Consistency is the lifeblood of intellectual credibility. Selective reasoning—purposive when convenient, literal when useful—diminishes the integrity of constitutional scholarship. As academics, our task is not to defend power but to clarify its limits.

 

 

Conclusion: Restoring constitutional clarity

 

The central question is not whether the President means well or whether the Technical Committee might produce helpful recommendations. The question is constitutional: does Article 92 give the President the power to establish a body to initiate or steer constitutional reform? The answer, based on the text, history, and legal decisions, is clearly no.

 

By introducing irrelevant issues such as the Inquiries Act, mischaracterising my arguments, and constructing straw men about “liking” the law or misunderstanding amendment theory, Dr Kaaba has built his case on sand. His reasoning confuses executive power with constituent authority, treats precedent as a substitute for legality, and confuses executive convenience with constitutional authority.

 

The Constitutional Court has already provided the compass in Munir Zulu: the people, not the Executive, are the ultimate custodians of constitutional change. Any process that sidelines them is illegitimate from inception.

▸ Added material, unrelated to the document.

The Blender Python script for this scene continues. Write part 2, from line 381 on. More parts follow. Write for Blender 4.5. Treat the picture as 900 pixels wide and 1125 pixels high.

Fidelity to that principle is not obstructionism; it is patriotism.

 

In defending constitutional boundaries, we defend the Republic itself. The Technical Committee may proceed under the banner of consultation, but until it rests on lawful authority, it will remain what it began as—an executive overreach cloaked in technical jargon. Zambia deserves better: a constitutional process rooted in legality, transparency, and respect for the people whose sovereign power Article 92 cannot dilute.